また、この20年で変わったのが情報を簡単に手に入れやすくなったことです。無農薬といっても動物性堆肥を入れているか、在来品種なのか、自家採種なのかなど、消費者の方が詳しいくらい。文字にすると簡単ですが、消費者の希望をすべて実現させるのはひとつひとつがとても大変。誰もが100%満足できるものなどありません。趣味ではなく仕事でやるには生産者もどこまでこだわるか線引きが必要です。その線引きの決断は、 早ければ早いほど生産、販売の姿勢が定まりやすくなります。
そんなこともあり、風来では現在、無農薬という文言を使うのをやめました。表示するのが難しくなったというのもありますが、栽培方法を冠にぜず、座布団にしようと思ったからです。栽培方法で売ろうとしたらその中で選択されることになります。そうではなくその農法の上に個人がいる。
私がHPやネット上で「源さん」と名乗っているのもそれが理由です。「源さん」が販売しているものだから安心できる。そう思ってもらえるようにやってきました。そのために情報を出していくことや、畑を開放して誰でも見学できるようにするなどオープンにしてきました。
さて、無農薬栽培について厳しいことも書いてきましたが、それでは無農薬栽培がダメかというとそうではありません。環境問題やSDGsの観点からは重要な農法です。肥料など輸入資材の高騰はこれからも続くと思われます。その時に緑肥や地域資源を堆肥化したものを利用するなど無農薬栽培の可能性は大きく広がっていくでしょう。
ただその中でイチ無農薬栽培農家がどのようにふるまっていくか。やはり必要なのは出口。今の資本主義社会で無農薬栽培を継続していくためには、その価値をいかに収益に変えていくかいくかということを考える必要があります。何をどう育てるかより何が売れるか、どう売るかがとても重要です。安全なものを求めているのはどこか。そんな視点を持つと、例えば、全国にオーガニック給食が広まりつつあるからそこにアプローチしよう、などと具体的に考えることができます。
そして広く考える。農業を農産物販売とすると生産効率が悪い無農薬栽培の経営は難しくなりますが、畑全体を舞台として考えると突破口が見えてきます。

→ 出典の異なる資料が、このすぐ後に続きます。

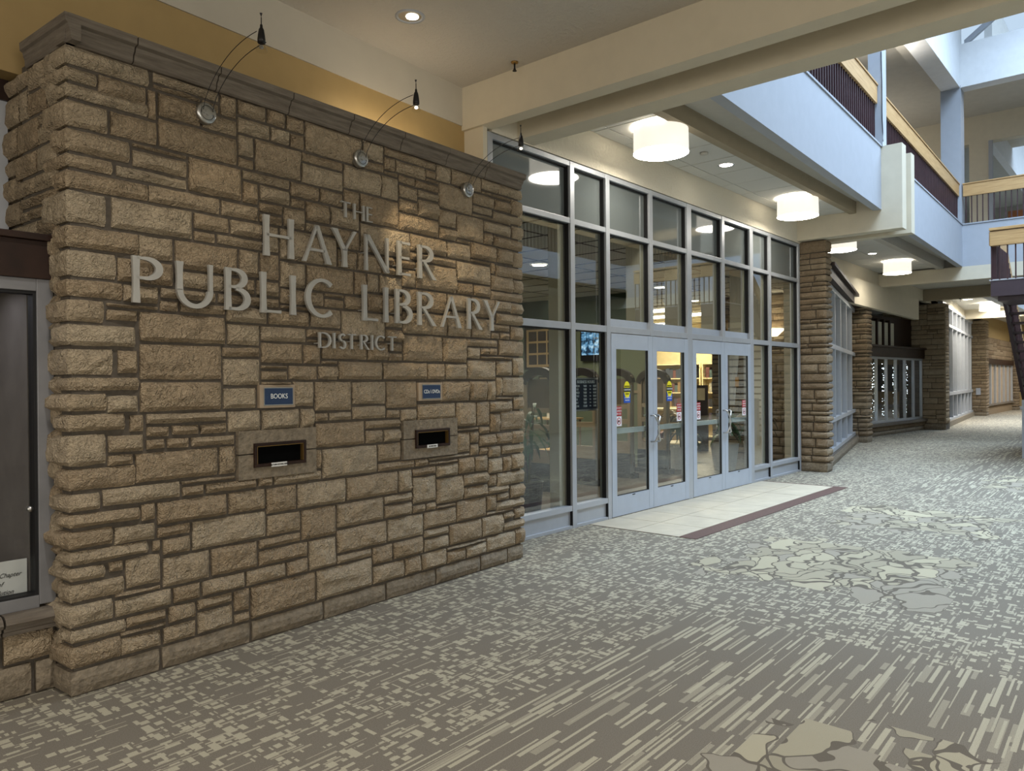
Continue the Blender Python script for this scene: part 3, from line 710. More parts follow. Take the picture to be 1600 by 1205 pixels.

無農薬の安心のイメージを活用して体験農場、農産物の加工といった6次産業化への取り組みまで考えてみるとよいでしょう。風来では畑ヨガや菜園教室としても畑を活用しています。農家仲間には堆肥販売や堆肥づくり教室の方が野菜の販売額より多いという人もいます。
また収量がない時に備えてアルバイト先を考えておくといいでしょう。かなり後ろ向きに思えるかもしれませんが、最悪を想定しておくと、いざという時何とかなると行動が楽天的になれます。
無農薬栽培を目指すことは素晴らしいことだと思います。だからこそ無農薬だけで思考停止せずに具体的なビジネスプランを考えるべきです。継続していること自体が後進の勇気になり無農薬栽培が広がるキッカケにもなるのですから。